The entire system is run by the volunteers. Cahan estimates that there are currently dozens, of all ages: high schoolers, soldiers, retirees, all are welcome. “The volunteers did a phenomenal cataloging job here and it’s not done yet. I squeeze every last drop out of them. We have volunteers who got their first taste of Yiddish here and have gone on to study and research it.”
“Our volunteers collect books from all over the country,” says Benedict. “We once managed to stuff 700 books into a Toyota Corolla. We made 12 trips in private cars to transfer books, then we switched to trucks.”
“All the interviews and conversations I’ve had recently made me realize that the museum needs to be institutionalized,” says Cahan. “There also needs to be professional staff here who know what an archive is, and what a library is. Yes, we have good intuitions, but we’ve already grown above and beyond.”
What is your vision for this place?
“Something big, something international. It has to be institutionalized. But it can’t be too tidy,” laughs Cahan. “I want to keep the eclecticism and the ability to do things for free.”

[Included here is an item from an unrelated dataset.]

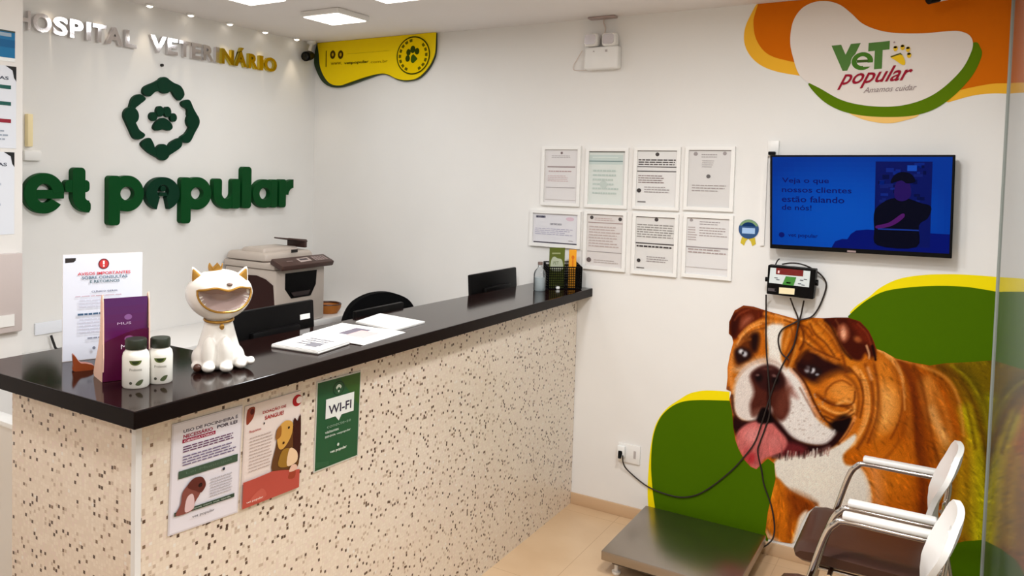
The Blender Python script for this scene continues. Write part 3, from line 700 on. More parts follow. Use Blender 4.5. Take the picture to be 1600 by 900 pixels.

And should it be in Tel Aviv?
“If they give us a place in the periphery, then we’ll go there,” says CEO Benedict. “We will of course also be happy to receive support from the Ministry of Culture. We see the preservation as a national goal. In time, we believe people will understand this collection better, and will give it more respect.”
“We may have to leave for a less central location,” Cahan admits with a smile. “But we want a permanent place. Just so we don’t have to leave town again.”